Roar features the cinematography of Dutch filmmaker Jan de Bont, who was lured to work with children and animals by the promise of a green card, years before he would become a red-hot director with films like Speed. He needed so many stitches at one point that John Marshall was certain he wouldn’t finish the film.

ROAR Melanie Griffith

The 2015 U.S. release of Roar capitalized on the real-life injuries to the cast and crew, including young Melanie Griffith.

“I’ve done 50 years of filming, and I’ve never had anything remotely like that,” said camera operator Robert Primes, who spent a few weeks on Roar before going on to a successful career as a cinematographer. “It was crazy. … Nobody had a danger factor like that.”

He described a scary moment on his very first night of filming, when he realized a lion was about to attack either him, or Jan de Bont.

It went for de Bont, Primes said.

The Dutchman dove to safety, leaving his camera behind, according to Primes. The lion then tore into the camera, which weighed about 100 pounds.

“The muscles in the lion are so strong, that it’s no weight for it,” Primes explains. “The teeth collapse through the magazine, jamming the film — Panavision still has it as a trophy — and it does one of these things where you shake it, to set the teeth in.

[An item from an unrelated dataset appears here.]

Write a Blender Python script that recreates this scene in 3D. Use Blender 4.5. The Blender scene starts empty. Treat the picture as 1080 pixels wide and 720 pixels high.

Which means if there were any kind of a living thing it would be gone.”

None of that was the scary part. The scary part was when the lion dropped the camera — “and looks over toward me.”

He survived, of course. But it wasn’t his last misadventure. At another point, he tried to stop a fleeing lion, and learned the valuable lesson that you can’t stop a lion with your head.

“I made a gesture to try to block the lion with my head, with helmet,” Primes recalled. “Now, I only did that for a second. Because it occurred to me that the lion’s jaws are easily big enough to hold my head. I mean, the lion wanted to decapitate me, it can. It’s got the strength and the size to do it. And I thought, what the fuck am I doing? I’m trying to stop the lion with my head.”

Hedren and Noel Marshall divorced soon after Roar was released. It came out first in Australia, in 1981, and didn’t make it to the United States until the Alamo release in 2015.

But the story has a happy ending, at least for the cats. The set of the movie Roar eventually became the Shambala Preserve, an American Sanctuary Association-accredited animal preserve that Hedren founded in 1983 and continues to lead today.